ATLANTA, GEORGIA | A couple of hours after Brian Rolapp, the PGA Tour’s new guiding light and CEO, had spent more than 30 minutes describing in broad brush strokes his vision for the future, a prominent tour player offered a quick observation to a couple of acquaintances.
“He’s going to change some s*** up ” the player said, smiling at the prospect of what the PGA Tour’s future may look like.
Is it the end of the PGA Tour as we’ve known it?
That’s a bit draconian but there was an intentionality to Rolapp’s hiring as the tour’s new boss, understanding he’s coming from the all-powerful NFL with a fresh set of eyes and taking over a tour that is already in the midst of a reimagining, leaning into a for-profit model without fully sacrificing its charity initiatives.
Everything – from the schedule to the structure to streaming opportunities – is on the conference table for Rolapp and the nine-man “future competition committee” he created with Tiger Woods in the chair as the lead visionary.
In the same way tour players are constantly chasing something better, the PGA Tour is now doing the same thing. Forced to be reactive to LIV Golf’s heavy-handed emergence, the tour and commissioner Jay Monahan adapted and finds itself in a strong position again. But, listening to Rolapp Wednesday morning at East Lake Golf Club, there is a sense of, if not urgency, at least inspired initiative.

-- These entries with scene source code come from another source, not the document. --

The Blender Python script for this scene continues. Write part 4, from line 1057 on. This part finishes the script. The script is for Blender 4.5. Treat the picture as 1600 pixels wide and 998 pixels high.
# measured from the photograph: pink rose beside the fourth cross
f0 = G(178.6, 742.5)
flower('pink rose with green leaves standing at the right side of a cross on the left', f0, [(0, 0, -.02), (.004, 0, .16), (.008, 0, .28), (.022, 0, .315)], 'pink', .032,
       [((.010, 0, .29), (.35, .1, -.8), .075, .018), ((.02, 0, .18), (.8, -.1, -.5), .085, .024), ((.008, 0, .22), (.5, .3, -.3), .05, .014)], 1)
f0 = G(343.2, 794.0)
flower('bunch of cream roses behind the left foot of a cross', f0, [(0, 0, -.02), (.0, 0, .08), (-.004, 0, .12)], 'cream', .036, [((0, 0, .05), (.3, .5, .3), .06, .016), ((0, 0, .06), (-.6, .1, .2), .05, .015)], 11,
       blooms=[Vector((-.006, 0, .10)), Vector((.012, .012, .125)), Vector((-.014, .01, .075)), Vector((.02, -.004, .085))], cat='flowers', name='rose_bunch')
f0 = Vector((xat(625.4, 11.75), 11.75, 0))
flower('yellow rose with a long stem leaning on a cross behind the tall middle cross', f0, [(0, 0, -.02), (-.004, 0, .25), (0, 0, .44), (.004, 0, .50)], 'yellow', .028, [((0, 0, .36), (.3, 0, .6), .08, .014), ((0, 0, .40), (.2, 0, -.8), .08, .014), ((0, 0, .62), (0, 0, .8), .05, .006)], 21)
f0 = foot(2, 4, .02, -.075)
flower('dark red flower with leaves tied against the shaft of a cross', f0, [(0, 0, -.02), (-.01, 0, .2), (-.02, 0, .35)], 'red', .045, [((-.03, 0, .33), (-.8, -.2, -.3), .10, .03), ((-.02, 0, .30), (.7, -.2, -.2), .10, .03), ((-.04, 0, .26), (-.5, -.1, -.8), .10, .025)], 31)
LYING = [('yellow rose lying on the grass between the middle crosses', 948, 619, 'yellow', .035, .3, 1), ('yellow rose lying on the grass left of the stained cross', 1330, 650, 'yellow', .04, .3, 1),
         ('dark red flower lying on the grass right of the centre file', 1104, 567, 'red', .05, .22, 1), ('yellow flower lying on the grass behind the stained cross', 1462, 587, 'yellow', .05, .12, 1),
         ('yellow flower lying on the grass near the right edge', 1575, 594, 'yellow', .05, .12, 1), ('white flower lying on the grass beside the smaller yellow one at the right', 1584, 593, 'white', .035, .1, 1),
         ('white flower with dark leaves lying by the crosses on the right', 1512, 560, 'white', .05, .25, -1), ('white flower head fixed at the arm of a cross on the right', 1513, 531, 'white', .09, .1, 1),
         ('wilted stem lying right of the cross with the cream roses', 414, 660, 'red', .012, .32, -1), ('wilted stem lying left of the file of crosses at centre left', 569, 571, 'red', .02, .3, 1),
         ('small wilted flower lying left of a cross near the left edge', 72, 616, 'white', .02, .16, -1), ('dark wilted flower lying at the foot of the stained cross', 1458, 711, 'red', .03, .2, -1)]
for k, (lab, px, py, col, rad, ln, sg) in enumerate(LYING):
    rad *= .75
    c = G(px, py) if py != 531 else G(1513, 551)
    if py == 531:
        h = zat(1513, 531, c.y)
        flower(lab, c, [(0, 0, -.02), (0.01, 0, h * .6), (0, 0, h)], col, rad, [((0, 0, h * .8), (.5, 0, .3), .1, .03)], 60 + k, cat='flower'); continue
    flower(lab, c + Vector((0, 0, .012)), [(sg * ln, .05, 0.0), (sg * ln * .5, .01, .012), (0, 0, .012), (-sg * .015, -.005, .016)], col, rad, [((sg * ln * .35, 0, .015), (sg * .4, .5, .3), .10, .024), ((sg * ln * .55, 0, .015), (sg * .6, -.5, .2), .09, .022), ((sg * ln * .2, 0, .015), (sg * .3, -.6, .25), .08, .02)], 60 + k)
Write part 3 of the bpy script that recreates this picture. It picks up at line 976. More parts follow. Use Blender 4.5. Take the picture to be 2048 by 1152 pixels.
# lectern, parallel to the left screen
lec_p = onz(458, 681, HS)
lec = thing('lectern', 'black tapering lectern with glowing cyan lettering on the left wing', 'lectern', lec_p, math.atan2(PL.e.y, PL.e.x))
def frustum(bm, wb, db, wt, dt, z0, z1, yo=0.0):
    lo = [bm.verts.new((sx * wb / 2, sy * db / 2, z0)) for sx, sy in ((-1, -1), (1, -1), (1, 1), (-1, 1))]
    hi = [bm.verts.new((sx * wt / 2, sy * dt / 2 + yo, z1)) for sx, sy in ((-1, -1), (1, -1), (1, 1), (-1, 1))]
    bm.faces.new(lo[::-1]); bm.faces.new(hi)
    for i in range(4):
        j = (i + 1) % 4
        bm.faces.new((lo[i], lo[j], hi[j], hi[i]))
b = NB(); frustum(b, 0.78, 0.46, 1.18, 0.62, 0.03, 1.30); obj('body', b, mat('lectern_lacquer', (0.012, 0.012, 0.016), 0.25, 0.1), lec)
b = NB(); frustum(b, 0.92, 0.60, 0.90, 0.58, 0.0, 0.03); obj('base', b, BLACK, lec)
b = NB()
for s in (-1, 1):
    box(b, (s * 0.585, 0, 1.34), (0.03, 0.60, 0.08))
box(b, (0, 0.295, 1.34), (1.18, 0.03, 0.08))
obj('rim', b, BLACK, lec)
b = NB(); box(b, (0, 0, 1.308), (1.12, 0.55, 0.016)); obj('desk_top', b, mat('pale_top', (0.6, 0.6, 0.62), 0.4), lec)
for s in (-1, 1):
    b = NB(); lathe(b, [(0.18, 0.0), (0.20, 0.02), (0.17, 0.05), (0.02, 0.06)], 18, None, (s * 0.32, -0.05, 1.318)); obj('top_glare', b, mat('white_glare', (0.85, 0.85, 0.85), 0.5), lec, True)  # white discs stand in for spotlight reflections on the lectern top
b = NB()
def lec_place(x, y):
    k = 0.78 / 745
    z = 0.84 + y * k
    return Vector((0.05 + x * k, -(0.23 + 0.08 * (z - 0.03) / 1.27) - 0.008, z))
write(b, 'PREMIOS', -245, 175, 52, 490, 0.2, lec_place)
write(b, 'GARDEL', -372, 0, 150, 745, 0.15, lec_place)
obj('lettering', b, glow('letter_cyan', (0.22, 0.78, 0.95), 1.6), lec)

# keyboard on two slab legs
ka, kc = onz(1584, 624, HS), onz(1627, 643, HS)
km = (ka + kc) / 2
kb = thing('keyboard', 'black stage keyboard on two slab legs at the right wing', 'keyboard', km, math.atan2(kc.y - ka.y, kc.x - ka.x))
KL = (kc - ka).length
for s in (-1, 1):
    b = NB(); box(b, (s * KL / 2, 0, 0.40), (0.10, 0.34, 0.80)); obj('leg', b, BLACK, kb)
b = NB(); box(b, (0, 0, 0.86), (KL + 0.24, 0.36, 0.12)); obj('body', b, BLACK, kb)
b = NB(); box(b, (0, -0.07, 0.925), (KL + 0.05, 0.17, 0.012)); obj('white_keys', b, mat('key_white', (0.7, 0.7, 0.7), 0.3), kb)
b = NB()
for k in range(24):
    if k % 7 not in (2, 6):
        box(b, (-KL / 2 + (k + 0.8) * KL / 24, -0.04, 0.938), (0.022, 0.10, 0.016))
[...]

“The goal is not incremental change. The goal is significant change,” Rolapp said.
Now comes the process of determining those changes and how sweeping they will be. With six players on the new nine-person committee, it’s a fair assumption their input will weigh heavily into the decisions but Rolapp has pointedly said that what works best for the fans tends to work best for the players, sponsors and everyone else.
Rolapp put it this way: “As I said in my old job, and I’ll say it in this job, I didn’t cheer for teams, I cheered for television ratings.”
Which, it’s fair to point out, have been strong this year for PGA Tour events after the angst in recent years about soft ratings.
“The focus will be … to create events that really matter, and how we do that, what that number is, we’ll determine, but that’s certainly the goal.”
Brian Rolapp
Of the three areas of focus Rolapp addressed – competitive parity, scarcity and simplicity – the most intriguing is scarcity. Among the great lessons of the NFL’s consuming success is how every game – even among lousy teams – feels important. The games are events and the fact that the season is encompassed in about five months heightens the value.
The 2026 tour schedule includes 38 events – the fall events aren’t counted – and about half of those are bigger and more impactful than the other half. Playing opportunities are the holy grail among competitors but trimming the schedule and creating a true offseason – time for fans to miss the tour – is worth considering.
“The focus will be … to create events that really matter, and how we do that, what that number is, we’ll determine, but that’s certainly the goal,” Rolapp said.
There is something to the less-is-more idea. That may not sit well with players who live on the tour’s fringe but considering how the Schefflers, the Spieths, the Thomases and others disappear once September arrives, focusing on getting them together as often as possible from January through August is vital.
As for simplicity, unburdening the Tour Championship last week of the points discussion was a win. If the playoffs are to persist, going to a purer playoff model – cutting the field strictly on the results of each tournament – would be a good change. So would rotating the site of the finale – leaning into a prime-time finish at a West Coast venue would help an event that still hasn’t fully captured the public’s imagination.
There will be no shortage of ideas, particularly with Theo Epstein having a seat at the table. He drove the energizing changes in Major League Baseball and he no doubt has ideas about how to bring something similar to golf.
Rolapp’s message that the tour leadership will honor tradition but not be bound by it gets to the heart of what's being considered. Maybe it means starting the tour season in Florida rather than on the West Coast or finishing some early-season events on Friday or Saturday night to escape football’s dominance.
Maybe it means resetting the schedule to maximize the tour’s opportunity to, in the words of an insider, “own the summer” with sports fans. Like Scottie Scheffler and Rory McIlroy demonstrate, there is value in playing to one’s strengths.
The lesson of LIV Golf can be a guidepost. It has tried to sell the public on its radical innovation and it hasn’t worked. Part of what has made the PGA Tour successful for so long is its consistency. The tour doesn’t need to change the recipe but it seems open to serving it in different ways.
“I think we need to have a more honest conversation about what’s best for the tour and what we need to do to make it more compelling for the players and for the fans,” Rolapp said. “That’s always going to be my lens, first and foremost.”
Sharpening the focus on that lens has already begun.